The key contribution of our program lies in the articulation of a social movement perspective on data activism that goes beyond the “means vs. ends” divide, and that avoids both the techno-enthusiasm and the techno-skepticism typical of many contemporary narratives of data activism (including our earlier work). We offer an analytical map and a working question to orient the empirical exploration of the composite assemblage of contentious practices articulated around and through data. Consequently, we ask whether contentious data politics might express the coagulation of a field of action into a political (and/or historical) subject at the intersection of four elements: data understood both as fields of and tools for political contention, and data practices expressed through the entanglement of individual and collective practices.

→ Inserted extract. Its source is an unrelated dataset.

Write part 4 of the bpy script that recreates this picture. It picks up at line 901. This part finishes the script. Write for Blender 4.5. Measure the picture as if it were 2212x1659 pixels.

Our analysis intends to intervene also in the debate around the analytical status of contemporary, digitally mediated social movements (e.g. Bennett and Segerberg, 2013; Beraldo, 2017; Karatzogianni, 2015; Postill, 2018). We believe that looking at the contentious politics of data, and at data activism as its primary manifestation, might help us to update the taxonomy of contemporary digital activism and to give adequate consideration to its infrastructural dimension. It remains an open question to what extent these variably structured, variably ephemeral forms of resistance and political agency emerging around data, data infrastructure and data flows display a cohesive collective identity of their own and the capacity of action sustained over time, and whether it provides the much-needed counter-weight to the impending surveillance capitalism.